Dear Readers,
As of this week, I’ve been
accepted into CAPA’s study abroad program at La Universidad Austral in Buenos
Aires, Argentina. That’s right—after years of watching me write yet another blog post about Argentina,
changing my profile picture one more time
to an old picture from Buenos Aires, and about a million Instagram photos of me
eating alfajores—you’ll get to see EVEN MORE posts about Argentina except in
real time. Contrary to what I’m sure must be popular belief, I’m not going
because I love the food so much (although I do).
When I left Argentina in 2013,
I vividly remember the youth pastor there telling us goodbye on the bus. He
didn’t even tell me goodbye: “You’ll be back,” he said. I knew he was right.
Yet even still, it feels strange to go back. I was a sophomore in high school
last time I was there—now I’m halfway into my junior year of college. The
Claire who left Argentina isn’t the same Claire who’s going back, though
sometimes I feel like I haven’t changed at all. I’m sure it will look like it,
too, when my plane touches down in February and I’m feverishly studying Spanish
grammar until the last second just as I did four years ago.
Every time anyone has ever asked that classic
ice breaker question, “If you could go anywhere in the world right this minute,
where would you go?” Argentina has been my standby answer. It's been the place I've been hoping, waiting, to go back to for years. Suddenly, it is the
place I’m going. I’m going there. And
I feel kind of panicky.
On Wednesday, I picked up
the cute little curly-headed five-year-old I always pick up on Wednesdays, and we
got out her giant foam world map puzzle. We started piecing it together, and as
we did, I told her about my plans for next semester. Once we had placed the
United States in its proper place above South America, I pointed to
Mississippi, and then to Argentina. “Look, it isn’t that far, there isn’t even any
water separating us—it’s all land!
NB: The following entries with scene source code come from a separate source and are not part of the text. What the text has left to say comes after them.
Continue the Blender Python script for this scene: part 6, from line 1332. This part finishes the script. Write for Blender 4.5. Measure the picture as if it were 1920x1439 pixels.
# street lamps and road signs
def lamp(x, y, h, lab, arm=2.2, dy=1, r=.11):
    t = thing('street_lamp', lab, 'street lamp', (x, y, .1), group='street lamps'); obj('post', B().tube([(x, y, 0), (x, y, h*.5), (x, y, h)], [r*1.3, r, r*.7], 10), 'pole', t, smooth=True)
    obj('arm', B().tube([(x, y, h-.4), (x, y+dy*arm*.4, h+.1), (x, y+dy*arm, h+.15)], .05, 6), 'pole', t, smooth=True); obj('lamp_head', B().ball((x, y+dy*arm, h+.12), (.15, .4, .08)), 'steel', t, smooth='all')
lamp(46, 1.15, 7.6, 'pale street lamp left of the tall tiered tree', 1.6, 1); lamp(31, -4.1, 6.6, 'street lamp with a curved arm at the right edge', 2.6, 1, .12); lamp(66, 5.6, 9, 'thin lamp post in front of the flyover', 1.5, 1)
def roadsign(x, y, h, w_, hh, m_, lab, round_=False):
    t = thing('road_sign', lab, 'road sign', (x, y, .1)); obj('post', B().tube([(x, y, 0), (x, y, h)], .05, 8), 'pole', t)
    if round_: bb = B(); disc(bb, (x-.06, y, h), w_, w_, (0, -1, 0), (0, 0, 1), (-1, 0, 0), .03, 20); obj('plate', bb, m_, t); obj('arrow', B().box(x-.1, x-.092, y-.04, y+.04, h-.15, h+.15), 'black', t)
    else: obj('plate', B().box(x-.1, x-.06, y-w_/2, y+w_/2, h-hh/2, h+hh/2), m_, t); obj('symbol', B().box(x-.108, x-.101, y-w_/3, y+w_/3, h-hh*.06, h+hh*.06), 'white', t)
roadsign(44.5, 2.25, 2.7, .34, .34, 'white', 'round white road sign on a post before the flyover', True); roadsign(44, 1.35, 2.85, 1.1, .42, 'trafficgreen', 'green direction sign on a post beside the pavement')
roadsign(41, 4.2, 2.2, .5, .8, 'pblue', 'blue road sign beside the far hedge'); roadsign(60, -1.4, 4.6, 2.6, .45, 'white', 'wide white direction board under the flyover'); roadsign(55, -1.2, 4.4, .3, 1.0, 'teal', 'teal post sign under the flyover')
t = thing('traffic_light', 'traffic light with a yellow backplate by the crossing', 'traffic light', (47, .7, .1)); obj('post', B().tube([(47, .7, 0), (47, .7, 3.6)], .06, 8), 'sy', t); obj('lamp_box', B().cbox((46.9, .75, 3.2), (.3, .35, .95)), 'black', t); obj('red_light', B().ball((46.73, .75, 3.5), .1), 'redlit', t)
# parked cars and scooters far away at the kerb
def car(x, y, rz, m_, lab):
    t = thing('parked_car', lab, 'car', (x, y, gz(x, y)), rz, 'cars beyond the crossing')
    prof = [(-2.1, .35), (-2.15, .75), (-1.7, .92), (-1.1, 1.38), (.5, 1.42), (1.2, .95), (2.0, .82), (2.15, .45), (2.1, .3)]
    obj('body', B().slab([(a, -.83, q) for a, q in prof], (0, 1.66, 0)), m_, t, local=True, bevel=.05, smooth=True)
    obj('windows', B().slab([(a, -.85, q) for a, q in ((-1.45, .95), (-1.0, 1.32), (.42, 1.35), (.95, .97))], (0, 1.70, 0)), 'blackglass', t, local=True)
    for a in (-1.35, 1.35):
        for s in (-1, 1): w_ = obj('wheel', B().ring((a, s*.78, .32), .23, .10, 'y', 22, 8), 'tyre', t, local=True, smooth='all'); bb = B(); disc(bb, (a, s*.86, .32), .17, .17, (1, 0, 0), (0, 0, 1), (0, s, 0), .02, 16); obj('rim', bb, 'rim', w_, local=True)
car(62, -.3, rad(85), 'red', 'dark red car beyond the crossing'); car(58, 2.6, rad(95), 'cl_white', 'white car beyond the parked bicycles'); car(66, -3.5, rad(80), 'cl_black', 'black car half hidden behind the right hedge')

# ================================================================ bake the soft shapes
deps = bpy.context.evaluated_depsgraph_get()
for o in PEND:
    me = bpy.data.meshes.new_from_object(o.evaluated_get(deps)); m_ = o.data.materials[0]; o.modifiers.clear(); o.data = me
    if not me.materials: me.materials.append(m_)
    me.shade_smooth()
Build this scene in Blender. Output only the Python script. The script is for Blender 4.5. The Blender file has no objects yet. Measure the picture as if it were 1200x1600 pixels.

You could walk to me if you wanted!” Looking
at the map like that, I was pretty comforted—if it goes just really badly,
surely I could just take a bus back to Mississippi, right?
But Nora saw right through
me. She rolled her eyes, “Claire, that is really far! You know where I want you
to live?” She threw herself into my arms. “Right in this neighborhood! There
are some houses for sale!”
I don’t think it’s the
going, per say, that made me have to bite back tears as we sat there with that
foam map (fun fact: we never even put the rest of the world together, just the Americas
haha), but the leaving. Wow, it turns
out that going and doing cool things like studying abroad involves leaving a
lot of things, places, people that you really love. And that’s just plain hard.
I’ve been struggling with
that hard all semester. A friend of mine just got back from spending last
semester in London, and I’m pretty sure is the reason I haven’t just backed out
of all of it. Every time I start to panic, she reminds me that everyone hates leaving, but that it’s so so worth it. I believe it a lot of the time, because I really am so excited to be back. Wow. It's amazing to me that I get to go back.
Whenever I talk to my
host family from high school, they tell me, “Estamos esperandote!” which
translates to “We are waiting for you!” The verb “esperar” can also mean “to
hope,” though, and that little phrase makes me feel hopeful for this next
semester.
It feels like this place is
where I’m grounded—this is the place where I have people and places and
responsibilities and a reason for being here. Sometimes I worry that I won’t
have purpose in Argentina and I’m just going, alone… But as long as someone is “esperando”
hoping for me, I think I might just be okay.